Neither Aaron, nor you nor I need to know how much a 15th century guilder, a 14th century florin or a Colonial American pound was worth. But I guarantee you the person being paid in that coin for several weeks of work knew exactly how much that coin was worth and how much he or she could purchase with it. And if he or she could produce twice as much work and be paid twice as many of those coins he or she would be a fool not to do so.
The only reference needed would be the two most rare of senses, common and horse.

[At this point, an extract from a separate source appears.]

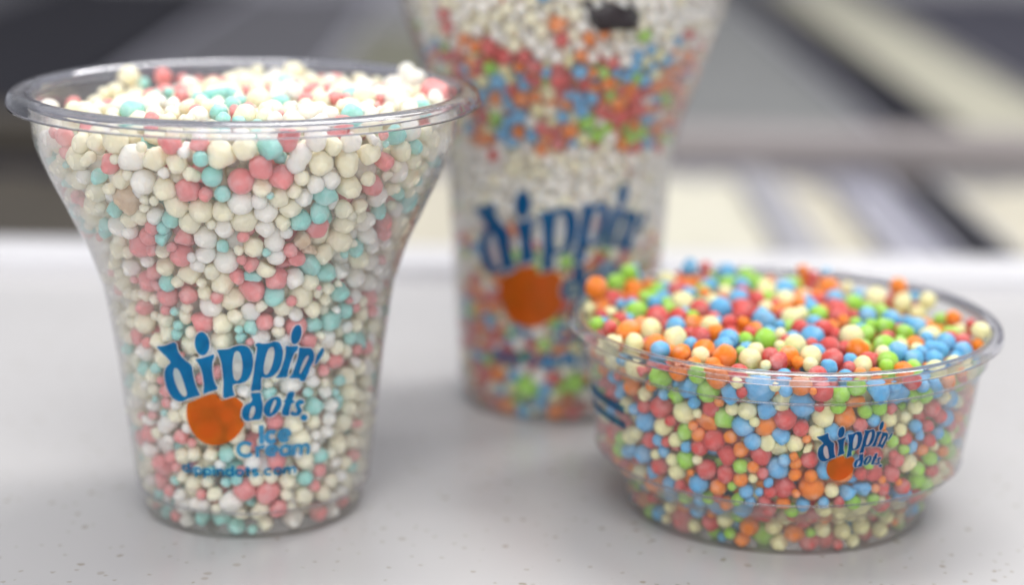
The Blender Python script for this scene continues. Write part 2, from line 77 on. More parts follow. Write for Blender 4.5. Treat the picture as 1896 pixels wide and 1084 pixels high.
LOGO=[('b',[(-16.38,7.20),(-14.60,7.59),(-13.28,8.17),(-12.18,8.82),(-11.65,8.49),(-11.61,7.25),(-11.07,6.06),(-10.11,5.10),(-9.36,4.66),(-8.90,4.07),(-8.90,3.08),(-8.83,1.65),(-8.50,-0.13),(-7.94,-1.60),(-7.67,-1.99),(-8.86,-2.42),(-10.27,-2.95),(-11.16,-3.52),(-12.37,-3.96),(-13.71,-3.62),(-14.69,-2.51),(-15.24,-1.07),(-15.40,0.53),(-15.16,2.20),(-14.41,3.41),(-13.27,4.28),(-14.31,5.41),(-15.74,6.52)],[(-12.47,3.36),(-11.79,2.99),(-11.22,1.36),(-10.87,-0.41),(-10.49,-1.98),(-10.90,-2.67),(-11.63,-2.58),(-12.48,-1.35),(-13.06,0.37),(-13.18,1.99),(-12.95,2.92)]),
('b',[(-5.14,9.31),(-5.19,8.55),(-5.37,7.83),(-5.68,7.24),(-6.06,6.82),(-6.51,6.62),(-6.95,6.66),(-7.33,6.95),(-7.66,7.43),(-7.85,8.08),(-7.93,8.82),(-7.85,9.60),(-7.66,10.31),(-7.33,10.92),(-6.95,11.33),(-6.52,11.53),(-6.09,11.48),(-5.71,11.20),(-5.41,10.71),(-5.21,10.06)],None),
('b',[(-8.15,5.71),(-6.79,5.98),(-5.29,6.62),(-4.47,7.00),(-4.37,6.51),(-4.87,5.22),(-5.01,3.05),(-4.75,1.08),(-4.02,-0.47),(-5.63,-0.97),(-7.22,-1.81),(-6.83,0.02),(-6.89,2.20),(-7.14,3.79),(-7.55,4.84)],None),
('b',[(-3.86,7.92),(-3.46,8.02),(-1.91,8.12),(-1.28,8.41),(-0.35,8.86),(0.88,9.04),(1.93,8.58),(2.51,7.31),(2.72,5.69),(2.54,3.90),(2.04,2.29),(1.30,1.31),(0.18,0.87),(-0.79,0.82),(-1.28,0.49),(-1.24,-0.60),(-0.88,-1.71),(-1.87,-1.96),(-3.20,-2.45),(-3.13,-0.83),(-2.96,0.98),(-3.01,3.15),(-3.08,4.95),(-3.39,6.55)],[(-0.23,7.88),(0.37,7.52),(0.65,6.26),(0.76,4.65),(0.55,2.85),(0.12,1.76),(-0.45,1.40),(-0.91,1.76),(-1.14,3.21),(-1.10,5.00),(-0.89,6.62),(-0.62,7.52)]),
('b',[(3.00,9.05),(3.61,9.51),(4.52,9.19),(5.74,9.30),(6.50,9.61),(7.44,9.36),(8.01,8.23),(8.18,6.96),(8.05,5.35),(7.60,3.78),(6.89,2.75),(6.09,2.09),(4.97,1.89),(4.17,2.21),(4.09,0.94),(4.15,-0.68),(3.11,-0.64),(2.06,-0.83),(2.41,1.01),(2.76,3.16),(3.03,5.33),(3.36,7.46),(3.48,8.62)],[(6.05,8.48),(6.44,8.37),(6.60,7.28),(6.46,5.86),(6.08,4.25),(5.61,3.03),(5.05,2.52),(4.65,2.90),(4.58,4.17),(4.82,5.78),(5.21,7.38),(5.59,8.24)]),
('b',[(11.47,10.29),(11.31,9.69),(11.06,9.19),(10.77,8.83),(10.47,8.63),(10.16,8.65),(9.89,8.86),(9.70,9.24),(9.58,9.76),(9.57,10.37),(9.64,11.01),(9.80,11.61),(10.03,12.12),(10.32,12.48),(10.63,12.66),(10.93,12.65),(11.18,12.45),(11.39,12.06),(11.51,11.54),(11.55,10.92)],None),
('b',[(8.58,8.54),(9.51,8.27),(11.04,8.23),(10.92,7.29),(10.38,6.92),(9.90,5.71),(9.46,4.13),(9.16,2.72),(9.10,1.73),(8.03,1.75),(6.82,1.80),(7.45,2.52),(7.99,3.93),(8.45,5.68),(8.70,7.10)],None),
('b',[(11.16,7.93),(12.31,7.56),(13.51,7.42),(14.10,6.67),(14.39,5.63),(14.28,4.39),(13.72,3.57),(13.35,2.18),(12.87,0.98),(12.56,0.38),(11.59,0.70),(11.49,1.26),(9.29,1.50),(10.00,2.18),(10.46,3.65),(10.98,5.40),(11.17,6.82)],[(13.06,6.02),(13.22,5.46),(12.65,4.09),(12.01,2.73),(11.62,2.06),(11.43,2.45),(11.79,3.85),(12.41,5.39)]),
('b',[(16.10,7.05),(16.38,6.38),(16.11,5.52),(15.45,4.55),(14.87,3.75),(14.52,3.62),(14.63,4.69),(14.84,5.56),(15.41,6.54),(15.82,7.02)],None),
('b',[(2.06,-1.17),(3.06,-1.16),(4.06,-1.12),(4.10,-2.15),(4.34,-3.26),(4.41,-4.35),(4.23,-5.78),(4.06,-6.69),(3.64,-6.94),(2.31,-6.98),(1.31,-7.24),(0.57,-6.77),(0.27,-5.67),(0.46,-4.59),(1.06,-3.69),(2.08,-3.17),(2.39,-2.66),(2.21,-1.90)],[(2.61,-3.91),(2.93,-4.28),(2.83,-5.54),(2.32,-6.44),(1.90,-6.80),(1.69,-6.24),(1.93,-4.98),(2.28,-4.07)]),
('b',[(7.30,-2.10),(7.97,-2.79),(8.07,-4.08),(7.66,-5.13),(6.82,-5.97),(5.81,-6.53),(4.98,-6.19),(4.48,-5.25),(4.58,-4.18),(5.16,-3.12),(6.14,-2.37)],[(6.89,-2.79),(7.06,-3.44),(6.64,-4.49),(6.14,-5.54),(5.81,-5.80),(5.90,-4.81),(6.31,-3.55),(6.64,-2.94)]),
('b',[(9.33,-1.39),(10.70,-1.47),(10.51,-2.53),(10.22,-3.19),(10.71,-3.50),(10.58,-3.99),(10.06,-3.97),(9.79,-4.99),(9.59,-6.07),(9.77,-6.45),(9.04,-6.58),(8.26,-6.28),(8.08,-5.53),(8.46,-4.48),(8.73,-3.69),(8.45,-3.25),(8.89,-2.98)],None),
('b',[(12.12,-3.39),(12.71,-3.84),(12.51,-4.47),(12.01,-4.37),(11.71,-4.69),(12.29,-5.60),(12.13,-6.49),(11.34,-6.87),(10.18,-6.63),(9.81,-6.09),(10.15,-5.62),(10.79,-6.07),(11.22,-5.90),(11.12,-5.34),(10.74,-4.56),(10.86,-3.85),(11.45,-3.38)],None),
('b',[(13.54,-7.52),(13.45,-7.87),(13.18,-8.10),(12.79,-8.13),(12.40,-7.98),(12.10,-7.66),(12.00,-7.30),(12.08,-6.93),(12.35,-6.70),(12.74,-6.67),(13.13,-6.82),(13.43,-7.14)],None),
('o',[(-10.65,-4.00),(-9.69,-3.61),(-8.19,-2.81),(-6.73,-2.05),(-4.64,-1.35),(-4.02,-2.22),(-3.55,-2.92),(-2.71,-2.61),(-0.89,-1.95),(0.22,-2.94),(0.69,-3.66),(0.17,-4.92),(-0.12,-6.20),(0.26,-7.20),(0.88,-7.66),(0.03,-9.30),(-1.29,-10.86),(-2.80,-11.91),(-4.58,-12.54),(-6.37,-12.66),(-8.16,-12.10),(-9.74,-10.80),(-10.65,-9.18),(-11.12,-7.33),(-11.01,-5.49)],None)]
SCRIPT_LINES=[('Ice',[(3.44,-12.01),(10.11,-11.90)],3.66,0.27),
('Cream',[(-1.13,-14.93),(6.33,-14.87),(14.30,-15.52)],3.23,0.26),
('dippindots.com',[(-13.44,-19.05),(-10.37,-19.28),(-6.65,-19.22),(-1.67,-19.11),(4.77,-19.04),(11.42,-19.28)],2.07,0.26)]
PROFILE_A=[(0, 22.3), (0.9, 22.9), (4.8, 23.15), (6.0, 24.2), (7.5, 24.75), (10, 25.05), (17, 25.85), (20, 26.2), (27, 26.95), (34, 27.75), (38.5, 28.4), (44, 29.2), (49.4, 30.1), (54, 31.6), (57, 32.65), (60, 33.9), (63, 35.4), (67, 37.2), (70, 38.7), (73, 40.1), (76.6, 41.6), (78.8, 42.35), (81, 42.7), (84, 42.9), (88.6, 43)]
PROFILE_B=[(0, 31.3), (1, 32.2), (7.2, 33.2), (8.2, 34.2), (9.4, 35.7), (10.8, 37.0), (12.3, 37.95), (12.75, 38.2), (13.0, 38.75), (13.4, 38.8), (16.6, 39.35), (21.6, 40.05), (26, 40.7), (31.2, 41.3), (34.8, 41.75), (35.15, 42.5), (38, 42.85), (41.2, 43)]
PROFILE_C=[(0, 22.4), (0.9, 22.9), (5, 23.3), (6.5, 24), (19.5, 24.95), (33, 25.95), (45, 26.6), (52, 27.0), (58, 27.1), (62, 27.5), (68, 28.7), (74, 30.4), (80, 32.6), (87, 35.3), (93, 37.3), (97, 38.7), (101, 39.8), (110, 41.8), (118, 42.9), (124, 43.1)]

# ------------------------------------------------------------------ materials
def new_mat(name):
    m = bpy.data.materials.new(name)
    m.use_nodes = True
    m.node_tree.nodes.clear()
    return m, m.node_tree.nodes, m.node_tree.links


def simple(name, col, rough=0.5, metal=0.0, var=0.12, nscale=30.0, bump=0.0, bscale=400.0, spec=0.5):
    m, n, l = new_mat(name)
    out = n.new('ShaderNodeOutputMaterial')
    p = n.new('ShaderNodeBsdfPrincipled')
    p.inputs['Roughness'].default_value = rough
    p.inputs['Metallic'].default_value = metal
    p.inputs['Specular IOR Level'].default_value = spec
    tc = n.new('ShaderNodeTexCoord')
    nz = n.new('ShaderNodeTexNoise')
    nz.inputs['Scale'].default_value = nscale
    nz.inputs['Detail'].default_value = 4
    l.new(tc.outputs['Object'], nz.inputs['Vector'])
    mx = n.new('ShaderNodeMix')
    mx.data_type = 'RGBA'
    a = tuple(max(0, c * (1 - var)) for c in col) + (1,)
    b = tuple(min(1, c * (1 + var)) for c in col) + (1,)
    mx.inputs[6].default_value, mx.inputs[7].default_value = a, b
    l.new(nz.outputs[0], mx.inputs[0])
    l.new(mx.outputs[2], p.inputs['Base Color'])
    if bump:
        nb = n.new('ShaderNodeTexNoise')
        nb.inputs['Scale'].default_value = bscale
        nb.inputs['Detail'].default_value = 3
        l.new(tc.outputs['Object'], nb.inputs['Vector'])
        bp = n.new('ShaderNodeBump')
        bp.inputs['Strength'].default_value = bump
        bp.inputs['Distance'].default_value = 0.0004
        l.new(nb.outputs[0], bp.inputs['Height'])
        l.new(bp.outputs[0], p.inputs['Normal'])
    l.new(p.outputs[0], out.inputs[0])
    return m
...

Mr. Whitworth, if you bothered to read the comment, Aaron says that he can tell the , as well as the length, of yarns spun by how much a person was paid. Clearly you know nothing whatever about spinning or you would know that the grist and twist of a yarn have nothing whatever to do with how much the spinner is paid for the yarn. There are fine yarn spinners who are paid far less than some spinners who spin bulky yarns. Popular or well known spinners can charge more for their yarns, and those yarns are not always fine yarns. There were, and are, far too many variables - location, fiber content, education and reputation of spinner or guild, conditions of employment (orphans were taught to spin, and I promise you they made a pittance, no matter how fine their yarns were). Aaron asserts that he can magically determine all these things simply by the wages paid. Tell, me, Mr. Whitworth, can you determine the quality of a shirt by the wages paid to a worker in a sweatshop in Southeast Asia or India? I rather doubt it. It appears you may have left your common sense back at the office.
RB,
There is difference between spinning "warp" for weavers and spinning prestige yarns for hobby spinners.
First one must assume that there are thousands and thousands of very competent hand spinners, all capable of spinning prestige yarns -- for weaving!!
Against this, we assume a demand for weaving yarns based on the export value of the fabrics. If you need a review in Economics there is https://www.khanacademy.org/.
Knowing man hours to spin (from AA pg 383) of various grists of yarns, most of what you claim is unknowable can thereby be calculated either by forensic economics or textile science. You problem is that you do not like or trust math. Again, I refer you to Khan Academy.
Is it precise? Not really!, but it may be ACCURATE enough to falsify the timeline for the diffusion of textile technologies based on artistic images. However, it depends on having textile historians who are very good at math.
Frankly, I do not see any evidence that Ruth B is very good at applied mathematics.